They believe that analysis of Google searches can provide accurate predictions for the movements of share prices.  For instance when searches decreased for terms such as debt, portfolio and stocks, the Dow Jones tended to go up, and vice versa.  If you had invested based upon their findings, you would have made a profit of 326%.  Nice.

The research itself was based upon data from Google Trends.  They tracked the volume of searches for 98 finance related keywords between 2004 and 2011.  They then compared this with movements in the stock market over the same period to see if they could uncover any patterns that revealed early warning signs of major market fluctuations.  They then tested these trading strategies to see how effective they proved.

“We were intrigued by the idea that stock market data serves as a really large record of all the actions people take in the stock market, but don’t necessarily tell us much about how people decided to take those actions,” said Suzy Moat of University College London, co-author of the paper.

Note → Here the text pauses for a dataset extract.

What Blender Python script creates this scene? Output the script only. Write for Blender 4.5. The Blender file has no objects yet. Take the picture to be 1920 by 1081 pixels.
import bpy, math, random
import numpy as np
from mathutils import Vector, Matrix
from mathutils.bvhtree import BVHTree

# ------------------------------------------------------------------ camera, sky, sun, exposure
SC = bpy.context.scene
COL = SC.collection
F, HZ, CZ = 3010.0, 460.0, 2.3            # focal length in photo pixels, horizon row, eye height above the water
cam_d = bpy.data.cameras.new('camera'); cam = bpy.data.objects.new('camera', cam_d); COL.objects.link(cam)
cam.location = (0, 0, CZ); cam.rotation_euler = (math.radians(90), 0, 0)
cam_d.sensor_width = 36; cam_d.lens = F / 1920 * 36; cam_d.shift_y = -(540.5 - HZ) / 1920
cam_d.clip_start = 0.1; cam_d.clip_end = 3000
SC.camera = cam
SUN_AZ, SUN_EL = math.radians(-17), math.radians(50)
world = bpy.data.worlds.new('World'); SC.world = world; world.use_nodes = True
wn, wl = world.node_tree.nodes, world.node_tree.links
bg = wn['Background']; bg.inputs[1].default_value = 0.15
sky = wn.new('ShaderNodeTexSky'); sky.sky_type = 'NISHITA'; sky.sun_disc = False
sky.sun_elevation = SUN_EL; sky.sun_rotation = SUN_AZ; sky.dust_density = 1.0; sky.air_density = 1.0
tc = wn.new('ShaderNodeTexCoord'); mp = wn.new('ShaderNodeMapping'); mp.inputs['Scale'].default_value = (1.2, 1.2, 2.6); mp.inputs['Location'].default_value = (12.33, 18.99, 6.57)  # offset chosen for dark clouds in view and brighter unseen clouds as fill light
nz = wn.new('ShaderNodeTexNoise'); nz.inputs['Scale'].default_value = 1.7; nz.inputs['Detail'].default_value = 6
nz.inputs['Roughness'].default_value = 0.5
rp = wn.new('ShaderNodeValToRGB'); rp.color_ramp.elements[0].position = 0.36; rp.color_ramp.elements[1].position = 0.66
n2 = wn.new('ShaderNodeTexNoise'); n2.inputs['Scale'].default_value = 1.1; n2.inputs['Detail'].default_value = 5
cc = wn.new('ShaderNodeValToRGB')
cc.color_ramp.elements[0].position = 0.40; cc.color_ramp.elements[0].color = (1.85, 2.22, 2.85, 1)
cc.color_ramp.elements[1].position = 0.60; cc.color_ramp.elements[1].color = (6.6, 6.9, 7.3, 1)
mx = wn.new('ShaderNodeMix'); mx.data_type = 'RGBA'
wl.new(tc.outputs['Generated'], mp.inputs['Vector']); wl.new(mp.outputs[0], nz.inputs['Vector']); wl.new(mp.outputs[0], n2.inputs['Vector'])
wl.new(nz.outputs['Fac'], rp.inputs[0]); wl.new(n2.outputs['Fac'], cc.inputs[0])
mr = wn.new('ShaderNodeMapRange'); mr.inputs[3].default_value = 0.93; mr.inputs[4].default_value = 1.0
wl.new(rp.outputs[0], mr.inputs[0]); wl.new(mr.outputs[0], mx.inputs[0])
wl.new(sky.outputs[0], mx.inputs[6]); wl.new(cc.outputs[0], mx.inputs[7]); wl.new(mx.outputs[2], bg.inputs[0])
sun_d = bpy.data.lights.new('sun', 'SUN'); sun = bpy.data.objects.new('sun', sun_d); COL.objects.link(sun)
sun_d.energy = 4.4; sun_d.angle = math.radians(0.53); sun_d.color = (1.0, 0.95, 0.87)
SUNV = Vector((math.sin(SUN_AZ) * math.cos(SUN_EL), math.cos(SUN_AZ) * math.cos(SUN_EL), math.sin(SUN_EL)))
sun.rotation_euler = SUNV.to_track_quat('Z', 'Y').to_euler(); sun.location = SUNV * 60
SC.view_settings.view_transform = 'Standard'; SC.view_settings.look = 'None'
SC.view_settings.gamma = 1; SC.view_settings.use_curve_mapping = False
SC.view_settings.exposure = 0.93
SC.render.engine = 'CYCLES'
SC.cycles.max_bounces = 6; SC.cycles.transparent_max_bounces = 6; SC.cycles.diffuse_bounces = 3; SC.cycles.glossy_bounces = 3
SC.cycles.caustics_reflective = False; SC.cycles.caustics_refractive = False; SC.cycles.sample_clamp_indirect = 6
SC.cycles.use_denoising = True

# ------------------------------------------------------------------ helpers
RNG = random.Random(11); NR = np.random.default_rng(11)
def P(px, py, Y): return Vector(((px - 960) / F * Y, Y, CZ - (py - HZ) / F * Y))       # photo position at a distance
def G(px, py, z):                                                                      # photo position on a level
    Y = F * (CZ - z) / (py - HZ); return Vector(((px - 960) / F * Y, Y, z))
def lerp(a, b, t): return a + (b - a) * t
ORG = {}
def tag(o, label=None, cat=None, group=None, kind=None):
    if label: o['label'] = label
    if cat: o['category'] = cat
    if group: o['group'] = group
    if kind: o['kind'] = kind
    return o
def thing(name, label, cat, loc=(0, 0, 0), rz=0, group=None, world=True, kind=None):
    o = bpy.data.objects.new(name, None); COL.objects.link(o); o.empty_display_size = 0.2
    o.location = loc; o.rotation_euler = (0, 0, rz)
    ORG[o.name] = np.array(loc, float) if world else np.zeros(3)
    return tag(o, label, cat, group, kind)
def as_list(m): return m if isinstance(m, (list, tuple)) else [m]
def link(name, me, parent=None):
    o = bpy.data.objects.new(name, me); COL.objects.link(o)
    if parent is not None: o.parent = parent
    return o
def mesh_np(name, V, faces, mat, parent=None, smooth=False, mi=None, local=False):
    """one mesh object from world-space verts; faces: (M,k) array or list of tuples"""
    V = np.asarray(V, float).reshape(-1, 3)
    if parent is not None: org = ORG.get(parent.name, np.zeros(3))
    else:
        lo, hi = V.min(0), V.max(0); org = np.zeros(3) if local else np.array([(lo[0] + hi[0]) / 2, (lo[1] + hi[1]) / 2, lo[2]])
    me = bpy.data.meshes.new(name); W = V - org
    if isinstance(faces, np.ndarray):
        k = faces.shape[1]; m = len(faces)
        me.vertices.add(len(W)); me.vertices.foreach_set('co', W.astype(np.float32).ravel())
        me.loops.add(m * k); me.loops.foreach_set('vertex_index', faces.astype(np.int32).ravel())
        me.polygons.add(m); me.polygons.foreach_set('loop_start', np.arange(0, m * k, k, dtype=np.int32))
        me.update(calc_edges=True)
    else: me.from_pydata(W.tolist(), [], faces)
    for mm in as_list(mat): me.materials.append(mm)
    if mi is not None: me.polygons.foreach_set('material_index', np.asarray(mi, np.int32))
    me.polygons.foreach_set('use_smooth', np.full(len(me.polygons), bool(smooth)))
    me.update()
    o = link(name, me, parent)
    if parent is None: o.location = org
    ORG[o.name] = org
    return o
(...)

“We wondered whether by looking at Google, we could get some insight into some early information-gathering stages of how people make decisions,” she continued.

The basic trend saw drops in search volume for financial keywords correspond with a rise in stock prices.  Testing this theory in the market saw them earn a profit of 326%.  If they had merely followed tracker style indices over the same period, the gain would have been just 16%.

Authors believe this shows very real evidence for loss aversion, a well known phenomenon whereby people are reluctant to cut their losses because it showcases failure on their part.  So they hang on in there in the hope that things will recover and they can sell at a profit, which of course it seldom does.

Just as in Pi, the financial industry are pretty keen to get their hands on this research.  The researchers have secured a grant to develop a software platform to take advantage of the findings.

Suffice to say of course, once people become aware of this trend then that in itself will change behaviour, and new models will be needed to take account of the new landscape, but for a short time at least this will provide an interesting new look at the vagaries of the markets.